Objective: Take actions to stop the fraud.

  • In case there is a fraudulent web page related to the fraud, hosted on a compromised website, try to contact the owner of the website. Explain clearly the fraud to the owner, so that he takes appropriate actions: remove the fraudulent content, and most of all upgrade the security on it, so that the fraudster cannot come back using the same vulnerability.
  • In any case, also contact the hosting company of the website. Send e-mails to the contact addresses of the hosting company (generally there is an abuse@hostingcompany) then try to get someone on the phone, to speed things up.
  • Contact the e-mail hosting company to shut down the fraudulent account of the fraudster.

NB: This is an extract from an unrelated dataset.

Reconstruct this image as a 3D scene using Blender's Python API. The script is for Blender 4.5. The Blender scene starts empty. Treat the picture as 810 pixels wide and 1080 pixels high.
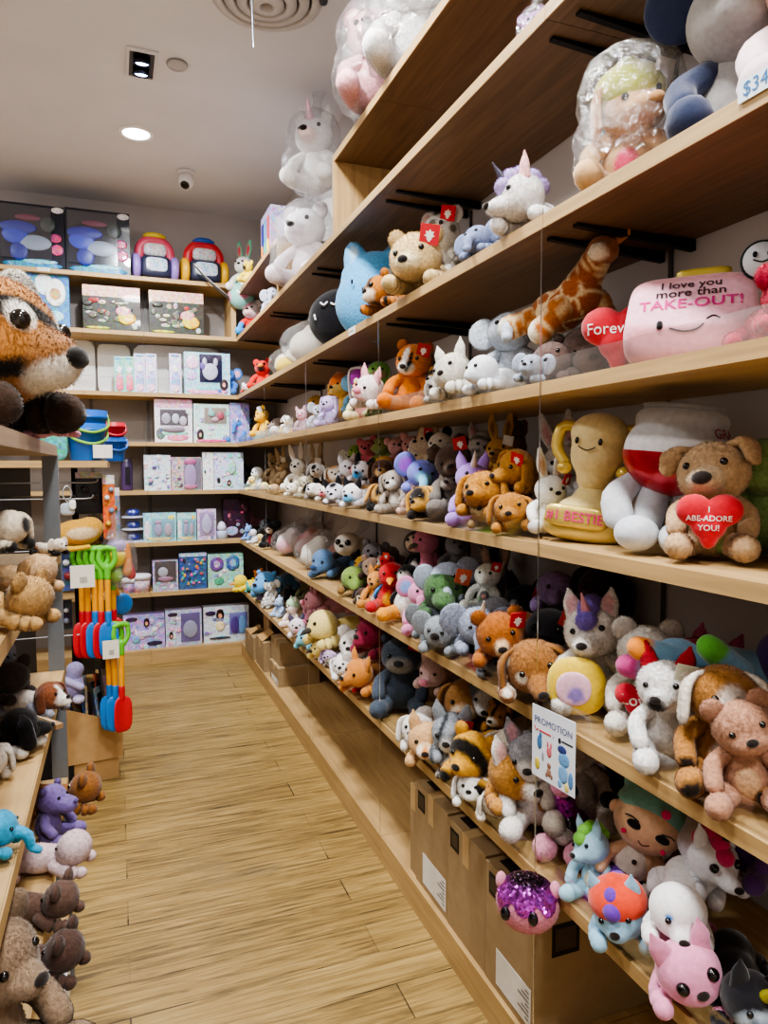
import bpy, bmesh, math, random
import numpy as np
from mathutils import Vector, Matrix, Euler
from mathutils.bvhtree import BVHTree
C = bpy.context.scene.collection.objects
PI = math.pi
# ------------------------------------------------------------------ camera
FOC, YAW, PIT, ROL, EYE = 744.1, .3625, .0643, -.003, 1.5
_s, _c = math.sin, math.cos
Fv = Vector((_s(YAW)*_c(PIT), _c(YAW)*_c(PIT), -_s(PIT)))
Rv = Vector((_c(YAW), -_s(YAW), 0)); Uv = Rv.cross(Fv)
Rv, Uv = Rv*_c(ROL)+Uv*_s(ROL), Uv*_c(ROL)-Rv*_s(ROL)
cam = bpy.data.objects.new('camera', bpy.data.cameras.new('camera')); C.link(cam)
cam.data.sensor_fit = 'HORIZONTAL'; cam.data.sensor_width = 36; cam.data.lens = 36*FOC/810
cam.data.clip_start = .02
m = Matrix((Rv, Uv, -Fv)).transposed().to_4x4(); m.translation = (0, 0, EYE); cam.matrix_world = m
bpy.context.scene.camera = cam
def at(px, py, ax, v):          # where a sight line meets the plane coord[ax] = v
    d = Fv + Rv*((px-405)/FOC) + Uv*((540-py)/FOC); o = Vector((0, 0, EYE))
    return o + d*((v-o[ax])/d[ax])
def dist(p): return max(.4, (Vector(p)-Vector((0, 0, EYE))).dot(Fv))
# ------------------------------------------------------------------ colour + materials
def lin(h):
    if not isinstance(h, str): return tuple(h)
    v = [int(h[i:i+2], 16)/255 for i in (0, 2, 4)]
    return tuple((x/12.92 if x <= .04045 else ((x+.055)/1.055)**2.4) for x in v)
def newmat(name):
    m = bpy.data.materials.new(name); m.use_nodes = True
    nt = m.node_tree; return m, nt, nt.nodes['Principled BSDF']
def nd(nt, t, **k):
    n = nt.nodes.new(t)
    for a, b in k.items(): setattr(n, a, b)
    return n
MATS = {}
def attr_mat(name, rough=.95, sheen=0., bump=.0, bscale=60, metal=0, coat=0, spec=.3, nz=.25):
    m, nt, b = newmat(name); L = nt.links.new
    a = nd(nt, 'ShaderNodeVertexColor', layer_name='Col')
    no = nd(nt, 'ShaderNodeTexNoise'); no.inputs['Scale'].default_value = bscale; no.inputs['Detail'].default_value = 3
    tc = nd(nt, 'ShaderNodeTexCoord'); L(tc.outputs['Object'], no.inputs['Vector'])
    mr = nd(nt, 'ShaderNodeMapRange'); mr.inputs[3].default_value = 1-nz; mr.inputs[4].default_value = 1+nz
    mr.inputs[1].default_value = .25; mr.inputs[2].default_value = .75
    L(no.outputs['Fac'], mr.inputs[0])
    mx = nd(nt, 'ShaderNodeVectorMath', operation='SCALE'); L(a.outputs['Color'], mx.inputs[0]); L(mr.outputs[0], mx.inputs['Scale'])
    L(mx.outputs[0], b.inputs['Base Color'])
    b.inputs['Roughness'].default_value = rough; b.inputs['Metallic'].default_value = metal
    b.inputs['Sheen Weight'].default_value = sheen; b.inputs['Coat Weight'].default_value = coat
    b.inputs['Specular IOR Level'].default_value = spec
    if bump:
        bp = nd(nt, 'ShaderNodeBump'); bp.inputs['Strength'].default_value = bump; bp.inputs['Distance'].default_value = .004
        L(no.outputs['Fac'], bp.inputs['Height']); L(bp.outputs[0], b.inputs['Normal'])
    MATS[name] = m; return m
attr_mat('plush_fur', .95, .25, .5, 130, spec=.1)
attr_mat('velour', .9, .35, .25, 90, spec=.1, nz=.12)
attr_mat('satin', .28, 0, .35, 40, metal=.35, spec=.6, nz=.1)
attr_mat('gloss', .12, 0, 0, 40, spec=.6, nz=.0)
attr_mat('paper', .7, 0, 0, 40, nz=.05)
attr_mat('plastic_toy', .35, 0, 0, 40, spec=.5, nz=.04)
attr_mat('print', .3, 0, 0, 70, coat=.3, nz=.3)
attr_mat('metal', .35, 0, 0, 40, metal=.9, nz=.05)
attr_mat('cardboard', .85, 0, .1, 30, nz=.08)
attr_mat('dark_metal', .5, 0, 0, 40, metal=.3, nz=.05)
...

Don’t forget to send them a copy of the fraudulent e-mail.

In case you get no answer, or no action is taken, call back and send e-mails on a regular basis.

If the takedown is too slow, contact a local CERT in the involved country, which could help taking down the fraud, and explain them the difficulties you face.

Recovery

5

Objective: Come back to the previous functional state.

Assess the end of the case

  • Ensure that the fraudulent e-mail address has been shut down.
  • If there is any fraudulent website associated to the fraud, keep monitoring it.
  • At the end of a fraudulent scam campaign, remove the associated warning page from your website.

Aftermath

6

Objective: Document the incident’s details, discuss lessons learned, and adjust plans and defences.

  • Consider what preparation steps you could have taken to respond to the incident faster or more efficiently.
  • Update your contacts-lists and add notes as to what is the most effective way to contact each involved party.
  • Consider what relationships inside and outside your organization could help you with future incidents.
  • Collaborate with legal teams if a legal action is required.